“Addicted to austerity”
Local councils, which have already suffered years of funding cuts under the coalition government, will be forced to brace for even more, as it was announced today (December 18) that local authority budgets would be slashed by a further 6.4 per cent.
Since 2010, local authorities have seen their funding plummet by almost a third—27 per cent—according to the National Audit Office (NAO). As with nearly every aspect of public life in the UK under the current government, it is the poorest areas that are being hit the hardest by these local authority cuts.
“Local councils are already at breaking point with services being cut to the bone or stopped completely,” said Unite national officer Fiona Farmer, in response to the government announcement. “Many are staring into the financial abyss of bankruptcy because of this latest round of cuts which will eat into key services we all rely on.”

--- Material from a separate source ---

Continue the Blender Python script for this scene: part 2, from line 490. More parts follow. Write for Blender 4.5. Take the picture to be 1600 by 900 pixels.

“Local government needs a fair funding settlement,” she added. “It is simply not sustainable to expect councils serving some of the poorest communities in the country to bear the brunt of the Tory-led government’s addiction to austerity.”
The NAO also found that by 2015, local authorities will see their funding reduced by a whopping 37 per cent in real terms.
Now, half a million fewer people employed by local authorities will be serving their local communities than when the coalition government came to power.
A BBC analysis found that in 2011, for the first time in living memory, central government became larger than local government and the trend continued in the following years. This was despite the fact that prime minister David Cameron trumpeted a smaller central government with a greater emphasis on localism when he first came to power.
As the war on local authorities rages on, the public can expect to see public services we normally take for granted—waste management, fire and rescue services, education, libraries and social care—to be seriously compromised.